Sure, you can argue that CEXs and trusted bridges can block you from accessing their services at any moment, especially as they get more pressure from regulators. While that is one-hundred percent valid, trustless bridges might also be forced to do something similar albeit at a much less severe scale, such as blocking IP addresses or flagging transactions from blacklisted wallets. At the end of the day, when the crypto scale hit 1 billion users, 99% of the consumers of these dApps don’t really care. They just want the fastest, safest, and most trusted way to move their assets.

The moment USDC/USDT finds a way to do cross-chain swaps and integrate FIAT off ramps in G-20 countries it’s pretty much game over. Viva la stablecoin!

Reinvent the Wheel

Crypto design in its current form is reinventing the wheel instead of breaking it.

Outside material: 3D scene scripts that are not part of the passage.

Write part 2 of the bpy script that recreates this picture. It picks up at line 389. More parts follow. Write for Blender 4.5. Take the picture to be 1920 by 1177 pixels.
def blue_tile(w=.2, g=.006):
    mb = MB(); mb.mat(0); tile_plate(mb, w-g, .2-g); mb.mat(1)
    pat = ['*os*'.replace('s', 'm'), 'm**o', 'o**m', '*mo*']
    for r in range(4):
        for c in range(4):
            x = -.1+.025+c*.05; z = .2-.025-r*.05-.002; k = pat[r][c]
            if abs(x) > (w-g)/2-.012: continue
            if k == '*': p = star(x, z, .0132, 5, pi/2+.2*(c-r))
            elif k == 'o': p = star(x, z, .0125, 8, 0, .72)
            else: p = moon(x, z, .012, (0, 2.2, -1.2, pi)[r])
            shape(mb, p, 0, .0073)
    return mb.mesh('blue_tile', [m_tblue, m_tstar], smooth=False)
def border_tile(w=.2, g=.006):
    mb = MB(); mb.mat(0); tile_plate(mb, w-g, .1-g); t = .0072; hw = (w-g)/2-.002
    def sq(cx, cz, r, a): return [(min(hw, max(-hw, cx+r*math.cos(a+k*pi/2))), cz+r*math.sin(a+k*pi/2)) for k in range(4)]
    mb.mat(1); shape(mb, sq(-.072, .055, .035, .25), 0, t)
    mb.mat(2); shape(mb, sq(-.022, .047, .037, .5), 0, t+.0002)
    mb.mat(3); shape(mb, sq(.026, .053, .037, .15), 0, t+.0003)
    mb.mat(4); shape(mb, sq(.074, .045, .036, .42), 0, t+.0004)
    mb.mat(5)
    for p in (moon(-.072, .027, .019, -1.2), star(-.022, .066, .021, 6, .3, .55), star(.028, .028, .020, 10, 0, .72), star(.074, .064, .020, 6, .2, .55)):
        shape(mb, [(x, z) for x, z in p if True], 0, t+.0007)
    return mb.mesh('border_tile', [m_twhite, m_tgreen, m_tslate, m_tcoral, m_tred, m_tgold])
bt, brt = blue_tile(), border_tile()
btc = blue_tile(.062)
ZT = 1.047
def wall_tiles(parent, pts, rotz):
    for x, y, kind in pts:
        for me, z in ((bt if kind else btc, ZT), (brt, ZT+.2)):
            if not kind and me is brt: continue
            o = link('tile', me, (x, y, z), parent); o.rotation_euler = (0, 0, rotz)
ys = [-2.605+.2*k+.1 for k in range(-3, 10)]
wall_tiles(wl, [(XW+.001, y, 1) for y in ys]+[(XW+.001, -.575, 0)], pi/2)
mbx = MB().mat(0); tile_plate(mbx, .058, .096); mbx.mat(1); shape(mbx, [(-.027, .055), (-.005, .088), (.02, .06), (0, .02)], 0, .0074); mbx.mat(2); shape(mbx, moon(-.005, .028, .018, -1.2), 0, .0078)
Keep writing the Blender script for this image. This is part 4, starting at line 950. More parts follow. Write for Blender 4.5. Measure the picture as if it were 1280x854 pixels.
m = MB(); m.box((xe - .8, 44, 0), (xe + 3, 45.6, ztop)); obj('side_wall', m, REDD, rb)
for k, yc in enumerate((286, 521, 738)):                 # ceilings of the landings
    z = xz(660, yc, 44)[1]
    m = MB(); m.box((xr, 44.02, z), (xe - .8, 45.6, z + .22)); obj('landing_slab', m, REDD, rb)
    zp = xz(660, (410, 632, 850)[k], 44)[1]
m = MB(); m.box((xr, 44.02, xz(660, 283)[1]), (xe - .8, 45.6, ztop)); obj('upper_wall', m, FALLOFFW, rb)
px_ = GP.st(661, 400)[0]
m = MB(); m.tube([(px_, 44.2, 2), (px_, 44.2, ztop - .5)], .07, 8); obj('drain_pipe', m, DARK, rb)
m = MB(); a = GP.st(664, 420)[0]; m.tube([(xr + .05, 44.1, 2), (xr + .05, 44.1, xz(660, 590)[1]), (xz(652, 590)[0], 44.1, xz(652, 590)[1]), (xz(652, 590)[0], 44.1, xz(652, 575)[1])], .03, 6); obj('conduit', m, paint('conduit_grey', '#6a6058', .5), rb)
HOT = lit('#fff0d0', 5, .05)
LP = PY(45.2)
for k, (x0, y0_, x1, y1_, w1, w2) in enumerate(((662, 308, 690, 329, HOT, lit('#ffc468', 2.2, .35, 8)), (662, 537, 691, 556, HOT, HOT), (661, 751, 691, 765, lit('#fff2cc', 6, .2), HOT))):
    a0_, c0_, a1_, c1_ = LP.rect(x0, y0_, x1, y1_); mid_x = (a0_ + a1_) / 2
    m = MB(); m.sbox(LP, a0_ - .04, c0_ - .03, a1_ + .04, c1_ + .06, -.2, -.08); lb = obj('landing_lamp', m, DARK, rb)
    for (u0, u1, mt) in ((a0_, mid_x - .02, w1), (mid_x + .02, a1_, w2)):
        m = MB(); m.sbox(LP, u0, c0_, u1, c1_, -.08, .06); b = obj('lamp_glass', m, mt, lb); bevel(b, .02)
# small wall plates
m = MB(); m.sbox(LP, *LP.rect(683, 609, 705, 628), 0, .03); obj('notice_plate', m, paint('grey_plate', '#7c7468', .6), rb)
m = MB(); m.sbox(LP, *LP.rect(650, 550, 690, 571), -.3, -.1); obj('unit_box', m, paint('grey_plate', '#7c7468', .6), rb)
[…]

We’re aiming to build a decentralized financial ecosystem but when an exploit happens, we’ll most likely need to rely on authorities in order to retrieve the funds back. If that’s the case, then why are we not just trusting reputable CEXs instead? Yea they might move slower in adopting new chains but if the end results are the same and it is most likely safer as CEXs get regulated, then doesn’t that defeat the purpose in the first place?

I predict that “true” institutions with trillions to deploy will favor CEXs and trusted bridges instead of trustless. So while there’s a market for trustless bridges, the activities will be largely driven by speculators willing to farm the latest food coin on a new alt L1 chain.

These dynamics, combined with Vitalik’s view regarding a multi-chain future, perhaps signaled that we need to strongly rethink the design, philosophy, and use-cases of these bridges.

Same Old Thing

I used to work with a very smart engineer who has decades of experience building software for financial infrastructure. He’s a brilliant guy with a healthy dose of snarky skepticism towards crypto, something that the industry can really use more of; and he used to say that crypto is really just repeating everything TradFi did but in an exponential manner. It seems that he’s right once again (yes, I’m talking about you, David).